En maintenant constamment hors champ l'image qui permettrait de vérifier l'hypothèse du complot redouté par Rosemary, Polanski réactive tout la puissance anxiogène du hors champ : on comprend ici la fonction rassurante de l'horreur dans le cadre, tant elle est, littéralement, une horreur encadrée. Rien d'étonnant, alors, à ce que le cinéaste du Bal des vampires, bien conscient de son inscription dans le genre, joue avec les codes du cinéma d'horreur. Par exemple lorsqu'il filme une armoire censée bloquer une porte, derrière laquelle le spectateur- lui aussi au fait des lois du genre- est persuadé de découvrir plus tard l'entrée, forcément, du royaume infernal, ou une image, forcément, horrible. Mais c'est sur l'appartement identique de ses voisins que débouche le couloir condamné des Woodhouse. Cette révélation loin de désamorcer, dans l'ironie, l'effet d'angoisse, au contraire réactive l’inquiétude du spectateur puisqu'elle repousse, et met même un peu plus en doute l'apparition d'une image horrible, mais cadrée, et donc rassurante et attendue. La jolie typographie du titre ouvrant le film, rose sur fond de skyline New-Yorkais, fonctionne de la même façon, en nous annonçant un programme de comédie romantique que le dérèglement de la comptine servant de générique vient rapidement mettre en doute. Programmée aussi par ce générique, l'intrusion de l'horreur gothique symbolisée par l'immeuble dans lequel emménagent les Woodhouse, totem sinistre planté en plein New York, comme un monument balisant la conquête de l'espace domestique américain par un fantastique né en Europe centrale.

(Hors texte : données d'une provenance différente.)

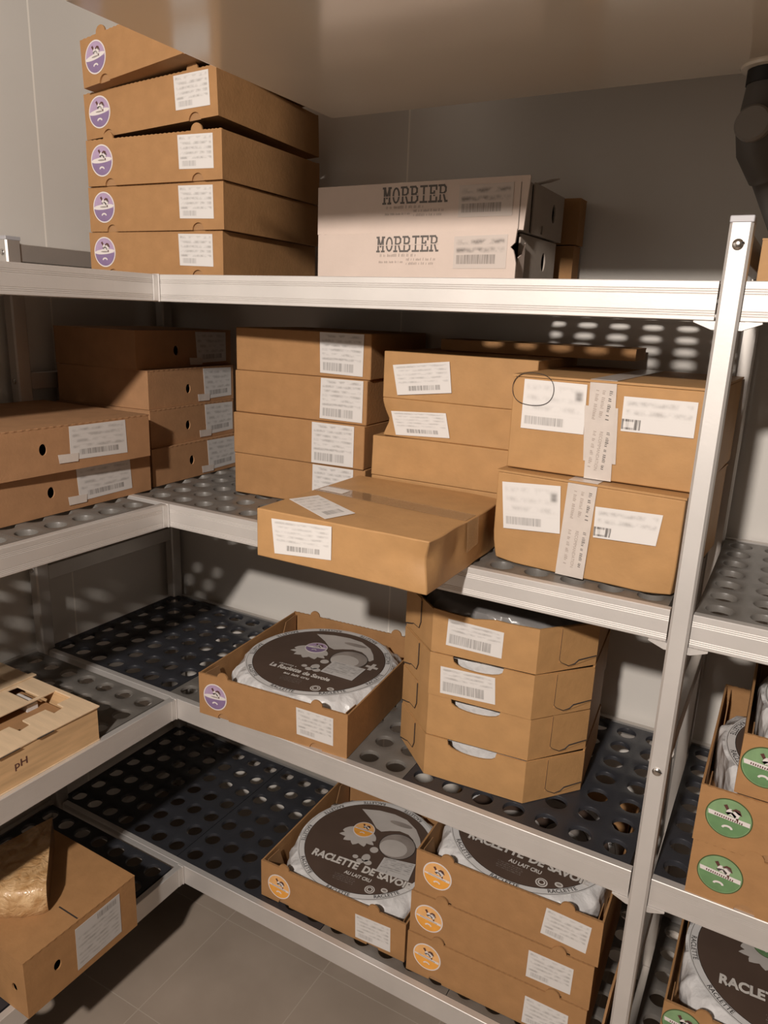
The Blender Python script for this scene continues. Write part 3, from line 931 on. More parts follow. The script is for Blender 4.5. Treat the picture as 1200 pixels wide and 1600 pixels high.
def carton_crumpled(label, loc, rot, dims, mat, group, amp=0.0006, seedn=1, dents=(), bulge=0.0, name='parcel'):
    t = thing(name, label, 'cardboard box', loc, tuple(R(a) for a in rot), group)
    me = crumple_box(*dims, mat, amp, seedn, dents, bulge)
    o = bpy.data.objects.new('box_body', me); C.objects.link(o); o.parent = t
    b_ = o.modifiers.new('bevel', 'BEVEL'); b_.width = 0.002; b_.segments = 2; b_.limit_method = 'ANGLE'; b_.angle_limit = R(50)
    return t
def panel_box(label, loc, rot, dims, mat, group, holes=(), side_holes=(), lid_seam=True, name='carton', flap_gap=None):
    """closed carton from six boards with real hand holes in its front"""
    w, d, h = dims; th = 0.003
    t = thing(name, label, 'cardboard box', loc, tuple(R(a) for a in rot), group)
    mb = MB()
    hs = [ellipse(u, v, 0.0082, 0.0112, 20) for u, v in holes]
    mb.panel([(0, 0), (w, 0), (w, h - .0022), (0, h - .0022)], hs, th, mat, FRONT(th))
    mb.panel([(0, 0), (w, 0), (w, h - .0022), (0, h - .0022)], [], th, mat, BACK(d - th))
    sh = [ellipse(u, v, 0.0075, 0.0095, 20) for u, v in side_holes]
    mb.panel([(th, 0), (d - th, 0), (d - th, h - .0022), (th, h - .0022)], sh, th, mat, LEFT(th))
    mb.panel([(th, 0), (d - th, 0), (d - th, h - .0022), (th, h - .0022)], [], th, mat, RIGHT(w - th))
    mb.box(th, w - th, th, d - th, 0, th, mat)
    mb.build('box_body', t)
    mb = MB()
    P = [(-.0006, -.0006)] + wavy(0, w, -.0006, int(w / .008), .0005) + [(w + .0006, -.0006), (w + .0006, d + .0006), (-.0006, d + .0006)]
    mb.panel(P, [], 0.0022, mat, TOP(h - 0.0022))
    mb.build('lid', t)
    return t
def tape_piece(parent, quad, T, mat=TAPE_C, name='tape', off=0.0009):
    mb = MB(); decal(mb, quad, off, mat, T); o = mb.build(name, parent); return o

# ================================================================ TOP SHELF
ord_ = ['lowest', 'second from the bottom', 'middle', 'second from the top', 'tilted topmost']
A = [((-.267, .064, 0.0), (0, 0, 3.2), (.358, .343, .088)),
     ((-.258, .061, .0885), (0, 0, 2.7), (.358, .343, .088)),
     ((-.249, .055, .177), (0, 0, 2.5), (.354, .343, .088)),
     ((-.258, .066, .2685), (-1.5, -3.2, 1.5), (.352, .343, .087)),
     ((-.232, .045, .3575), (-2.2, -5.6, -2.0), (.358, .343, .088))]
for (l, r_, dm), nm in zip(A, ord_):
    open_box('brown purple-sticker cheese box, %s in the stack on the top shelf' % nm, l, r_, dm, 'purple', 'stack of purple-sticker boxes on the top shelf', LQ, sticker=(0.043, 0.048))

# slab-serif stencil lettering for the white boxes
def morbier(mb, x, y, w_, h_, z, mat, T):
    adv = w_ / 7.0; s = 0.13
    G = {
     'M': [((.05, 0), (.35, 0)), ((.65, 0), (.95, 0)), ((.05, 1), (.28, 1)), ((.72, 1), (.95, 1)), ((.2, 0), (.2, 1)), ((.8, 0), (.8, 1)), ((.22, 1), (.5, .35)), ((.5, .35), (.78, 1))],
     'O': 'O',
     'R': [((.05, 0), (.38, 0)), ((.05, 1), (.62, 1)), ((.22, 0), (.22, 1)), ((.62, 1), (.80, .86)), ((.80, .86), (.80, .64)), ((.80, .64), (.62, .50)), ((.22, .5), (.62, .5)), ((.55, .5), (.80, 0)), ((.78, 0), (.97, 0))],
     'B': [((.05, 0), (.62, 0)), ((.05, 1), (.60, 1)), ((.22, 0), (.22, 1)), ((.60, 1), (.78, .88)), ((.78, .88), (.78, .66)), ((.78, .66), (.60, .53)), ((.22, .53), (.62, .53)), ((.62, .53), (.86, .38)), ((.86, .38), (.86, .14)), ((.86, .14), (.62, 0))],
     'I': [((.15, 0), (.85, 0)), ((.15, 1), (.85, 1)), ((.5, 0), (.5, 1))],
     'E': [((.05, 0), (.86, 0)), ((.05, 1), (.84, 1)), ((.22, 0), (.22, 1)), ((.22, .52), (.60, .52)), ((.86, 0), (.86, .24)), ((.84, 1), (.84, .78)), ((.60, .40), (.60, .64))],
    }
    def stroke(p, q, th):
        p = Vector((p[0] * adv * .94, p[1] * h_)); q = Vector((q[0] * adv * .94, q[1] * h_))
        d_ = (q - p); L = d_.length; d_ = d_ / L; n = Vector((-d_.y, d_.x)) * th / 2
        p2 = p - d_ * th * .45; q2 = q + d_ * th * .45
        return [p2 + n, p2 - n, q2 - n, q2 + n]
    th = h_ * s
    k = 0
    for i, ch in enumerate('MORBIER'):
        ox = x + i * adv
        if ch == 'O':
            n = 24
            for j in range(n):
                a0, a1 = 2 * PI * j / n, 2 * PI * (j + 1) / n
                def pt(a, r_): return (ox + adv * .48 + (adv * .40 - r_) * math.cos(a), y + h_ / 2 + (h_ * .53 - r_) * math.sin(a), z)
                mb.add([pt(a0, 0), pt(a1, 0), pt(a1, th), pt(a0, th)], [(0, 1, 2, 3)], mat, T)
            continue
        for p, q in G[ch]:
            k += 1
            Q = stroke(p, q, th)
            mb.add([(ox + v.x, y + v.y, z + 0.00002 * (k % 5)) for v in Q], [(0, 1, 2, 3)], mat, T)
    # worn gap of the stencil
    mb.add([(x, y + h_ * .40, z + .00025), (x + w_, y + h_ * .44, z + .00025), (x + w_, y + h_ * .49, z + .00025), (x, y + h_ * .45, z + .00025)], [(0, 1, 2, 3)], CARDW, T)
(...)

La même année, George Romero filmera avec la caméra du documentariste le siège d'une maison rurale par des mort-vivants ayant conquis le monde. Mais pour Polanski, l'horreur n'est pas une apocalypse gore surgissant dans le cadre, c'est le regard sans contrechamp d'une jeune femme déboussolée, qui ne sait pas ce que le monde lui veut, mais qui ressent au plus profond d'elle, grandissante, la menace de tout le mal qu'il pourrait lui faire.